Peer-reviewed work by Chuck that informs the Foundation's program design — Stanford alumni studies, refugee entrepreneurship, immigrant founder economics, and online education at scale.

  • Charles E. Eesley & Yong Suk Lee · 2021

    Do university entrepreneurship programs promote entrepreneurship?

    Stanford alumni data testing whether university entrepreneurship programs actually cause the entrepreneurship rates of their participants. After correcting for selection, effects on raw founding rates are weaker than naive OLS suggests — but program participation meaningfully lowers startup failure and raises revenue conditional on founding. Disciplines us against assuming a well-funded E-program is automatically producing founders, and toward programs whose alumni build durable companies.

  • Yong Suk Lee & Charles E. Eesley · 2018

    The persistence of entrepreneurship and innovative immigrants

    Drawn from the 2011 Stanford Innovation Survey (140,000+ alumni), this paper examines how entrepreneurship rates differ by ethnicity and nationality. Asian American alumni are more entrepreneurial than white American alumni; non-American Asian alumni substantially less so; parental entrepreneurship predicts strongly across groups. Anchors why we keep funding international entrepreneurship programs even when domestic immigration policy is unfriendly to founders.

  • Stanford Technology Ventures Program (Zahra Hejrati & Charles Eesley) · 2024

    Refugee entrepreneurship in action: A Stanford Impact Labs fellowship update

    Field writeup from the Uganda refugee entrepreneurship work the Foundation co-funded with the King Center for Global Development. The piece that the Uganda program page draws from — what the partnership with Challenges Uganda and MUBS actually looks like in practice, what the 2024 cohort looked like, and what the research design is testing.

  • Charles E. Eesley & Lynn Wu · 2020

    For Startups, Adaptability and Mentor Network Diversity Can be Pivotal: Evidence from a Randomized Experiment on a MOOC Platform

    Randomized experiment on the NovoEd entrepreneurship platform testing which mentor connections and which kinds of adaptability predict venture outcomes. Sticking rigidly to a founding vision wins short-term and loses long-term; adaptability paired with mentors who access structurally diverse networks produces the best long-run revenue, funding, and pivot outcomes. Informs our skepticism of accelerators that pile on mentor density without thinking about network structure.

06

From our advisors and collaborators

Work by the researchers and practitioners who advise the Foundation and shape our thinking.

  • Hadiyah Mujhid

    Black Founders Built That: Lessons from Building HBCUvc

    Hadiyah Mujhid is the founder of HBCUvc and a Foundation advisor. Her writing on what it took to build a venture investing pipeline for Black students at HBCUs — the structural barriers, the deliberate program design, and the institutional pushback — directly shaped how we think about pipeline programs in CS and entrepreneurship.

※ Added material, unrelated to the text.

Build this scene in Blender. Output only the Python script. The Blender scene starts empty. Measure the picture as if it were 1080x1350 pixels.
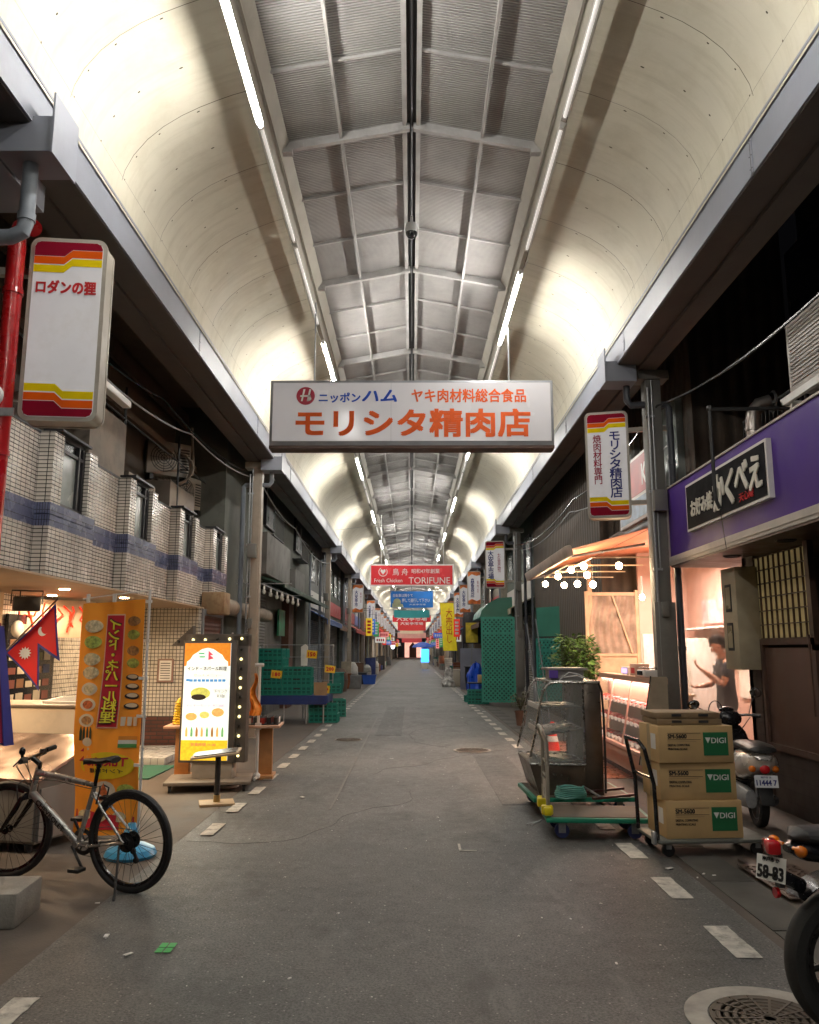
import bpy, bmesh, math, random
from mathutils import Vector, Matrix, Euler
R = math.radians
rnd = random.Random(7)
C = bpy.context.scene.collection
S = bpy.context.scene

# ---------------------------------------------------------------- camera, world, exposure
cd = bpy.data.cameras.new('camera'); cam = bpy.data.objects.new('camera', cd); C.objects.link(cam)
cd.sensor_fit = 'HORIZONTAL'; cd.sensor_width = 36; cd.lens = 35.67; cd.clip_start = .05; cd.clip_end = 1500
cam.location = (0, 0, 1.6); cam.rotation_euler = (R(90 + 9.7), 0, R(.16))
S.camera = cam
w = bpy.data.worlds.new('World'); S.world = w; w.use_nodes = True
nt = w.node_tree; bg = nt.nodes['Background']
sky = nt.nodes.new('ShaderNodeTexSky'); sky.sky_type = 'NISHITA'; sky.sun_disc = False
sky.sun_elevation = R(-4); sky.sun_rotation = R(200)
nt.links.new(sky.outputs[0], bg.inputs[0]); bg.inputs[1].default_value = .06
S.view_settings.view_transform = 'Standard'; S.view_settings.look = 'None'
S.view_settings.exposure = 1.0; S.view_settings.gamma = 1
S.cycles.use_denoising = True
S.cycles.max_bounces = 7; S.cycles.diffuse_bounces = 4; S.cycles.glossy_bounces = 3
S.cycles.transmission_bounces = 5; S.cycles.transparent_max_bounces = 12
S.cycles.sample_clamp_indirect = 4; S.cycles.caustics_reflective = False; S.cycles.caustics_refractive = False

# ---------------------------------------------------------------- materials
MATS = {}
def ns(m): return m.node_tree.nodes, m.node_tree.links
def mat(name, col, rough=.55, metal=0, var=.12, vs=6, bump=0, bs=80, emis=0, ecol=None, alpha=1, trans=0, spec=.5,
        dirt=0, dcol=(.03,.025,.02), ds=2.5, coat=0):
    if name in MATS: return MATS[name]
    m = bpy.data.materials.new(name); m.use_nodes = True; MATS[name] = m
    N, L = ns(m); b = N['Principled BSDF']
    b.inputs['Roughness'].default_value = rough; b.inputs['Metallic'].default_value = metal
    b.inputs['Specular IOR Level'].default_value = spec
    b.inputs['Transmission Weight'].default_value = trans
    b.inputs['Coat Weight'].default_value = coat
    b.inputs['Alpha'].default_value = alpha
    tc = N.new('ShaderNodeTexCoord')
    n = N.new('ShaderNodeTexNoise'); n.inputs['Scale'].default_value = vs; n.inputs['Detail'].default_value = 4
    L.new(tc.outputs['Object'], n.inputs['Vector'])
    mr = N.new('ShaderNodeMapRange'); mr.inputs[1].default_value = .3; mr.inputs[2].default_value = .7
    mr.inputs[3].default_value = 1 - var; mr.inputs[4].default_value = 1 + var
    L.new(n.outputs[0], mr.inputs[0])
    mx = N.new('ShaderNodeMix'); mx.data_type = 'RGBA'; mx.blend_type = 'MULTIPLY'; mx.inputs[0].default_value = 1
    mx.inputs[6].default_value = (*col, 1); L.new(mr.outputs[0], mx.inputs[7])
    out = mx.outputs[2]
    if dirt:
        d = N.new('ShaderNodeTexNoise'); d.inputs['Scale'].default_value = ds; d.inputs['Detail'].default_value = 8
        d.inputs['Roughness'].default_value = .7
        L.new(tc.outputs['Object'], d.inputs['Vector'])
        r2 = N.new('ShaderNodeMapRange'); r2.inputs[1].default_value = .48; r2.inputs[2].default_value = .75
        r2.inputs[3].default_value = 0; r2.inputs[4].default_value = dirt
        L.new(d.outputs[0], r2.inputs[0])
        m2 = N.new('ShaderNodeMix'); m2.data_type = 'RGBA'; L.new(r2.outputs[0], m2.inputs[0])
        L.new(out, m2.inputs[6]); m2.inputs[7].default_value = (*dcol, 1); out = m2.outputs[2]
    L.new(out, b.inputs['Base Color'])
    if metal < .5 or rough > .2:
        r3 = N.new('ShaderNodeMapRange'); r3.inputs[1].default_value = .3; r3.inputs[2].default_value = .7
        r3.inputs[3].default_value = max(.03, rough - .1); r3.inputs[4].default_value = min(1, rough + .1)
        L.new(n.outputs[0], r3.inputs[0]); L.new(r3.outputs[0], b.inputs['Roughness'])
    if bump:
        n2 = N.new('ShaderNodeTexNoise'); n2.inputs['Scale'].default_value = bs; n2.inputs['Detail'].default_value = 5
        L.new(tc.outputs['Object'], n2.inputs['Vector'])
        bp = N.new('ShaderNodeBump'); bp.inputs['Strength'].default_value = bump; bp.inputs['Distance'].default_value = .004
        L.new(n2.outputs[0], bp.inputs['Height']); L.new(bp.outputs[0], b.inputs['Normal'])
    if emis:
        b.inputs['Emission Strength'].default_value = emis
        if ecol is None: L.new(out, b.inputs['Emission Color'])
        else: b.inputs['Emission Color'].default_value = (*ecol, 1)
    return m

def uvnode(N): 
    u = N.new('ShaderNodeUVMap'); u.uv_map = 'UVMap'; return u
def tile_mat(name, c1, c2, grout, tw, th, mortar=.004, rough=.3, offset=0, bump=.3, dirt=.15):
    if name in MATS: return MATS[name]
    m = mat(name, c1, rough)
    N, L = ns(m); b = N['Principled BSDF']
    u = uvnode(N)
    br = N.new('ShaderNodeTexBrick'); br.offset = offset; br.offset_frequency = 2; br.squash = 1
    br.inputs['Scale'].default_value = 1; br.inputs['Mortar Size'].default_value = mortar
    br.inputs['Mortar Smooth'].default_value = .1; br.inputs['Bias'].default_value = 0
    br.inputs['Brick Width'].default_value = tw; br.inputs['Row Height'].default_value = th
    br.inputs['Color1'].default_value = (*c1, 1); br.inputs['Color2'].default_value = (*c2, 1); br.inputs['Mortar'].default_value = (*grout, 1)
    L.new(u.outputs[0], br.inputs['Vector'])
    d = N.new('ShaderNodeTexNoise'); d.inputs['Scale'].default_value = 1.7; d.inputs['Detail'].default_value = 8; L.new(u.outputs[0], d.inputs['Vector'])
    r2 = N.new('ShaderNodeMapRange'); r2.inputs[1].default_value = .35; r2.inputs[2].default_value = .7; r2.inputs[3].default_value = 1.05; r2.inputs[4].default_value = 1 - dirt * 2
    L.new(d.outputs[0], r2.inputs[0])
    mx = N.new('ShaderNodeMix'); mx.data_type = 'RGBA'; mx.blend_type = 'MULTIPLY'; mx.inputs[0].default_value = 1
    L.new(br.outputs[0], mx.inputs[6]); L.new(r2.outputs[0], mx.inputs[7]); L.new(mx.outputs[2], b.inputs['Base Color'])
    bp = N.new('ShaderNodeBump'); bp.inputs['Strength'].default_value = bump; bp.inputs['Distance'].default_value = .003; bp.invert = True
    L.new(br.outputs['Fac'], bp.inputs['Height']); L.new(bp.outputs[0], b.inputs['Normal'])
    return m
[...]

  • Brynjolfsson, Eesley, and co-authors · 2024

    Generative AI as a tool for misleading information at scale

    Nature paper coming out of a multi-year collaboration with Erik Brynjolfsson and colleagues on how generative AI changes the cost structure of producing misleading information — and what that means for institutions that have to defend against it. Co-authoring with Erik continues to shape how we think about the AI-literacy components of our K–12 work.

  • Sharon Yixuan Li

    Out-of-Distribution Detection and the Reliability of Open-World AI

    Foundation advisor and leading AI reliability researcher at UW–Madison. Her work on out-of-distribution detection — making AI systems aware of what they don't know — is foundational to whether AI tools can be safely deployed in classrooms and small businesses, where confident-but-wrong answers carry real cost. We point K–12 partners to her talks for the reliability story.

  • Yanbo Wang

    Research on entrepreneurship, innovation, and institutions

    Yanbo Wang is a Foundation advisor and professor at the HKU Business School. His research on how institutional context shapes entrepreneurship — across Chinese, Hong Kong, and U.S. settings — informs our cross-border program design. We rely on his published work and his judgment when we think about how a program will travel from one institutional environment to another.

Last refreshed May 2026. We update this list as the underlying evidence base evolves, and as new work from our own research and our collaborators comes out.